It’s Friday. I just spent the past two hours trying to get the truck fixed with partial success, and I’m back at the apartment getting ready to settle in. But I don’t want to settle in. I’m full of angst. I just want to go to the bar, but the sun is still high overhead and neither my body nor my wallet wants to spend another weekend drinking. I watched TV and physically felt my life slipping away. There are no waves today in Panama City Beach, a status I have become somewhat accustomed to (however, waves do happen, and much more than I thought). I had seen something about a hurricane in the Atlantic, and Jacksonville is the closest beach on the East Coast. Surf report says 3-4’ at 12s, 10mph offshore winds all day Saturday. No. It can’t really be that good. I’ll check another site. This one says it too. I NEED THAT!
But it was a five hour drive, the truck still needed an oil change, and the wife and I were trying to save money. I gave her a call in Virginia. “Hell yeah!” she told me. “Get off your butt and go!” Many people have rightfully told me I married up.
Life starts flowing back into my body as the excitement pulses through my veins. By the time I throw everything in the truck, reserve a room, and get gassed, up it’s 8:00. But I can’t fall asleep until 11. Will it really be this good? Is all this worth it? Am I going to get skunked?
Two a.m. came early, and I left for adventure as the bar crowds stumbled home. I listen to three hours of the SurfSplendor podcast, which makes the drive a breeze and gets me even more excited to surf. Shortly after the sun rises, I drive onto the Mayport Naval base, anxious to see the surf but more anxious to relieve my bladder of all the coffee I chugged through the morning.
In the parking lot I saw the winds were perfect, light offshores. But never in my wildest dreams did I expect to see what was on the other side of the berm. I expected to be let down, like I have been a hundred times before. I expected some decently sized waves with inconsistent and choppy faces. I was ready to make the best of my dumb idea to drive five hours for so-so waves. I was not ready for the head high, glassy barrels that greeted me. I had only seen this in magazines.
I had spent a month in Point Mugu earlier this summer, which is full of wedgy, shifting, powerful barrels. That month was an exercise in humility, and a lesson in everything not to do in waves that barrel (hesitate, doubt yourself, hesitate, etc). I tasted bits of success, but they were heavily outweighed by frustration and poundings. So when I saw these waves, while I could tell that they were a little different, they were still similar to those Mugu waves that gave me a run for my money.
The first wave I caught was everything I could have hoped for. It was a chest-high screamer that ended up closing out on me. But I had attacked it, my pop up and bottom turn were solid, and more importantly, I got a little taste of that tube-vision. I surfed for three hours, and as my confidence and performance continued to improve, the beatings I took carried no weight compared to the barrels I was consistently pulling into, even though I rarely got out of them. I couldn’t get enough. However, once I realized a chunk was missing out of the nose of my board, I decided to take a break for food, water, and duct tape.

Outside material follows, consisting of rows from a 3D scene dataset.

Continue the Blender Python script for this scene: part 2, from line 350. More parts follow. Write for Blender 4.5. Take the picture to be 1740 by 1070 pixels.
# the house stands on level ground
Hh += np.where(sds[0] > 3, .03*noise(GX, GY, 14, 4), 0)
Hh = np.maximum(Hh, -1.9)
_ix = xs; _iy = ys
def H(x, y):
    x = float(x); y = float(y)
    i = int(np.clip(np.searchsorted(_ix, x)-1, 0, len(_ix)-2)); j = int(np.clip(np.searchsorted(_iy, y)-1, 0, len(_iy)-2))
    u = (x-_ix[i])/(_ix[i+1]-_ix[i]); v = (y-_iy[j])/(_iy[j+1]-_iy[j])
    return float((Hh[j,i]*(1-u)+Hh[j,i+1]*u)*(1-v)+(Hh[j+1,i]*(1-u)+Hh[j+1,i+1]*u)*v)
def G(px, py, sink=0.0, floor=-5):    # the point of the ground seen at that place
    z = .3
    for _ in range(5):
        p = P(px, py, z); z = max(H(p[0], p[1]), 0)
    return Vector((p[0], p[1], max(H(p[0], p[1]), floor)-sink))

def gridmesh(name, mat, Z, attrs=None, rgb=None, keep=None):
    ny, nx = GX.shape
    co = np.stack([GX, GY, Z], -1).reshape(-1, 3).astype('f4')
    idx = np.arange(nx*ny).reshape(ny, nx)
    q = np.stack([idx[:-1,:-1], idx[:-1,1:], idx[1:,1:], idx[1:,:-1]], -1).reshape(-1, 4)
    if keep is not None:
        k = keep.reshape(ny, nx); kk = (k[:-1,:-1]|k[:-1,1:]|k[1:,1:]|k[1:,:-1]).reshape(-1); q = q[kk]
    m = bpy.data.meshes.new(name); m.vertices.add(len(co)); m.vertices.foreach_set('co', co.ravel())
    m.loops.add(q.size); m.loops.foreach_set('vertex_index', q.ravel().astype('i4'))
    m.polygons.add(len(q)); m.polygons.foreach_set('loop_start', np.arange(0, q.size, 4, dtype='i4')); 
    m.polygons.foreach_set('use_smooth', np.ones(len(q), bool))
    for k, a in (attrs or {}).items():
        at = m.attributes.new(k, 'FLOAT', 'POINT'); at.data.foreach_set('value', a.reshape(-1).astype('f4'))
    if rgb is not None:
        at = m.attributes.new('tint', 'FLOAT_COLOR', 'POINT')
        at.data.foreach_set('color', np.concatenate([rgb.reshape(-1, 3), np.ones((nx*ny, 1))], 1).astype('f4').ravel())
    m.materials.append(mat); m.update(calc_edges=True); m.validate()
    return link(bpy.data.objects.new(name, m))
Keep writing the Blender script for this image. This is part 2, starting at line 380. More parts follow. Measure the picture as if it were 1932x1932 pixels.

As the tide dropped and the swell faded, more and more waves began to close out. While getting barreled hadn’t lost any of its appeal, the shallow wipeouts encouraged me towards the shoulders. Still, I was having trouble making any of the faster waves.
Then I remembered a video I had seen about generating speed, and how on smaller waves you immediately have to turn down the line instead of first going to the bottom.
Game. Changer.
As I paddled into my next one, I told myself “get away get away go go go!” It worked, and I soon found myself making everything. I surfed for three more hours, checked into the hotel and ate, then came back for a short evening session on some remaining dribblers.
This was the best surfing experience I’ve ever had. It was more than the adventure and excitement of a trip, or the incredible waves. It was the culminating point of all the things I’d learned in four years of teaching myself to surf, all the hard lessons that finally came after banging my head against the wall (or the bottom) over and over, all the frustration and doubts that I had started surfing too late and would forever remain a kook… they all came together here. For the first time in my life, I felt confident in my ability. I had earned my four year degree at the Academy of Making Every Mistake Possible, and was finally comfortable with including myself in that club of men and women who call themselves surfers.